Higgins sees people her age on the sidelines at Jack’s t-ball games. Granted, they’re there for their grandchildren. The nature of that company makes the experience less isolating, she said.

And when you’ve lived in Concord as long as Higgins has, it’s not uncommon that people already know her story.

Higgins sees Molly in Jack in ways that will make the hair on her neck raise. He has the same wit and smarts. He gets a kick out of being told he sounds a lot like his older sister.

“If I believe that the human soul can come back and visit you, then Molly stops by a lot through Jack,” she said.

On the anniversary of her death they’ll go to her graveside and release balloons to celebrate her birthday. At four, he has simple questions: Why is Molly in the ground? Why doesn’t Molly live with us?

But to Higgins, these conversations drive a healthy understanding of death that most kids can’t grasp.

Each year, Higgins has two days to celebrate: the first Sunday of May, which honors bereaved mothers, and then second Sunday for traditional mother’s day.

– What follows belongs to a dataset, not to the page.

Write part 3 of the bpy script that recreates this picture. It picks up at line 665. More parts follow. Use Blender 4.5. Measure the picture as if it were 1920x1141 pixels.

This Sunday, she’ll run a 5k race with a friend and then head home to Banzhoff and Jack. They’ll have a family day, she said and spend time with her mother as well.

Often she thinks of her three kids, and what mothering them looks like. For Gracie, who currently works at Disney World in Florida, that means trips to the park, FaceTimes and comments on her social media.

For Jack, that means lining up the ball on his T-Ball stand in the yard and tucking him into bed each night.

And for Molly, Higgins now runs a nonprofit that honors her daughter’s legacy, awarding scholarships and doing random acts of kindness the second Monday of May each year.

“I mother Molly as much as I mother Jack or Gracie,” she said. “I don’t know how not to.”